I turned everything into a reason or occasion to drink. I wasn't a part of anything if it didn't involve alcohol, or if I couldn't incorporate it. I would "hide" my drinking when I was around my family for something as simple as a family dinner. I would need a buzz to pretty much go anywhere other than work. Vacations revolved around drinking. I would sneak wine into movie theaters. I would drink at home before going out with friends...to drink. The number of concerts, movies and shows I went to but don't remember much about, due to my level of intoxication, is just stupid. Why was it I thought I needed to get wasted to see Dave Chapelle? Did I think he would be funnier if I was wasted? No, I thought it would be more fun if I was drunk. Same thing for the Nora Jones concert I went to. Did I think she would sound better if I was drunk? No, I thought I would have more fun if I was drunk. Ironically, neither were fun because I don't remember anything about either of these events.

I've been racking my brain on what I do for fun, and what I have come up with is that, the things I find fun are the things that bring me joy. Simply being sober brings me joy. I have found a way of life that allows me to have fun doing things without alcohol.  Sober, I am a better Christian, a better daughter, a better sister, a better aunt, a better niece, a better cousin, a better friend, and a better member of society.
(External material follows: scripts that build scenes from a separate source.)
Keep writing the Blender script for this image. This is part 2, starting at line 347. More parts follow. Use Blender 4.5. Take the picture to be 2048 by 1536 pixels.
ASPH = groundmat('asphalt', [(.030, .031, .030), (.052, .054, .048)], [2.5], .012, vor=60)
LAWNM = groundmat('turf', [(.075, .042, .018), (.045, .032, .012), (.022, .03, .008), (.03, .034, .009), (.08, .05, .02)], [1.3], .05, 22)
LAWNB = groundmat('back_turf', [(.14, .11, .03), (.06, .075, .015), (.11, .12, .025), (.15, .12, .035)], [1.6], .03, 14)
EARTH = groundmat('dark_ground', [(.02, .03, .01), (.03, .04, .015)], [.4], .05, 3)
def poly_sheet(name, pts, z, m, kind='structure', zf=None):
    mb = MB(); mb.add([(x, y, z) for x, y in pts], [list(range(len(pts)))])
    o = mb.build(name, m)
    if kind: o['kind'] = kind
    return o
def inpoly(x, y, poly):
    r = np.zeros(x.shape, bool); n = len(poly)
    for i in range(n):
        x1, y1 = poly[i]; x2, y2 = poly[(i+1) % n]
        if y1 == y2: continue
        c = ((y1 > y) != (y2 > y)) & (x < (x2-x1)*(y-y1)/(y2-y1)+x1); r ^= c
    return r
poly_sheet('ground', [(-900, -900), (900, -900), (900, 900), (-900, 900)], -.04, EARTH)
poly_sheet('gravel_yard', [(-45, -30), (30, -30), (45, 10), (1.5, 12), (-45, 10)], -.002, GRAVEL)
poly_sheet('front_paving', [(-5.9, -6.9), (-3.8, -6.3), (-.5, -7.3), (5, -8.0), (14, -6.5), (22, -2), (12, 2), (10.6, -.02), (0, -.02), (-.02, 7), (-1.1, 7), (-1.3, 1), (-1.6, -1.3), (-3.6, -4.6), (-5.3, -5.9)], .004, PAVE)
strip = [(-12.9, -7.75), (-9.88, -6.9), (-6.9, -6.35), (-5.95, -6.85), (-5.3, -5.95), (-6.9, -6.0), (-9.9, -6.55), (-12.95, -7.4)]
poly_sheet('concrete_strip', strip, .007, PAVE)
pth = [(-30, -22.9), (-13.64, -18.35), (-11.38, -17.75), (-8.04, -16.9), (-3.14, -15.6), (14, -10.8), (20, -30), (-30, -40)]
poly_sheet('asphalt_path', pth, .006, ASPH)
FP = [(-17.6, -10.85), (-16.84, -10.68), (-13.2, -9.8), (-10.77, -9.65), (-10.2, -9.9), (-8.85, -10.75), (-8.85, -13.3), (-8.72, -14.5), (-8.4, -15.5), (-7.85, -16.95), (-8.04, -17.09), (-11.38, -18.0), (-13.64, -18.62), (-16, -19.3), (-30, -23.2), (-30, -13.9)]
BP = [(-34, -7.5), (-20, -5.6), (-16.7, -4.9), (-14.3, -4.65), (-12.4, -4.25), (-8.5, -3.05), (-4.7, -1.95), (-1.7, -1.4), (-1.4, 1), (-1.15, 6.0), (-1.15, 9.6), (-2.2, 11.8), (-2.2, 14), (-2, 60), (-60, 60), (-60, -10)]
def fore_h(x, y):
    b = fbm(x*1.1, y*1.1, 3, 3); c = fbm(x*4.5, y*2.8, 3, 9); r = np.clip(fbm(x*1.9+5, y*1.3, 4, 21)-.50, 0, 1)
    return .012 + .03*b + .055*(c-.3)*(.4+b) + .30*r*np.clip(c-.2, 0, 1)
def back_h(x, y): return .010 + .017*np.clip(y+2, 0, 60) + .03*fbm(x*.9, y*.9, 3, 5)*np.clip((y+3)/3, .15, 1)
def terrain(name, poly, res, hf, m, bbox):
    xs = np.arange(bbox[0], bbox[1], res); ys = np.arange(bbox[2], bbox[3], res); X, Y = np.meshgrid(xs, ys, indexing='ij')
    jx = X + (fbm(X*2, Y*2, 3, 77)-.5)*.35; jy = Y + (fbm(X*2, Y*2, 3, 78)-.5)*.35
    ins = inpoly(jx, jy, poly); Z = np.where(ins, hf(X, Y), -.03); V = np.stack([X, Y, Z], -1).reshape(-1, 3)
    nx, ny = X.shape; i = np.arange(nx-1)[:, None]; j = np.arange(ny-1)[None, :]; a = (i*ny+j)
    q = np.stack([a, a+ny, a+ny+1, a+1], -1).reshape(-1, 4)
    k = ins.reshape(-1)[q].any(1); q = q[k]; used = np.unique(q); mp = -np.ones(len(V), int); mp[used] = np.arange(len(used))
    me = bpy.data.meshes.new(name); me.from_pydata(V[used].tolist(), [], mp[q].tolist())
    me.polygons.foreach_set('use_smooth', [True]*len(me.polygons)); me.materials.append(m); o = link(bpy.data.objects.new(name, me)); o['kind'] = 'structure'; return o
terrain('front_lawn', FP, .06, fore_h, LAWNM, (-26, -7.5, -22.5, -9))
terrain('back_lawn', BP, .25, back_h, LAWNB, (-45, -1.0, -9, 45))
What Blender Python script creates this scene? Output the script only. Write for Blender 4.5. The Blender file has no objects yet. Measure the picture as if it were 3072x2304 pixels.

That brings me joy. I enjoy life. My life is fun, because there is joy. I look forward to waking up and being present for the day ahead of me. I focus my attention and energy in the moment, whether it's enjoying a cup of coffee, working out, talking on the phone to a friend, or playing ball with my nephews. I am not worried about getting a buzz before I do it...sneaking to hide alcohol while I am doing it...or obsessing over my next drink when it's over.

Living in the present is a pretty awesome way to live your life. And let's face it, it's really all we are guaranteed.

“Joy is to fun what the deep sea is to a puddle. It’s a feeling inside that can hardly be contained.”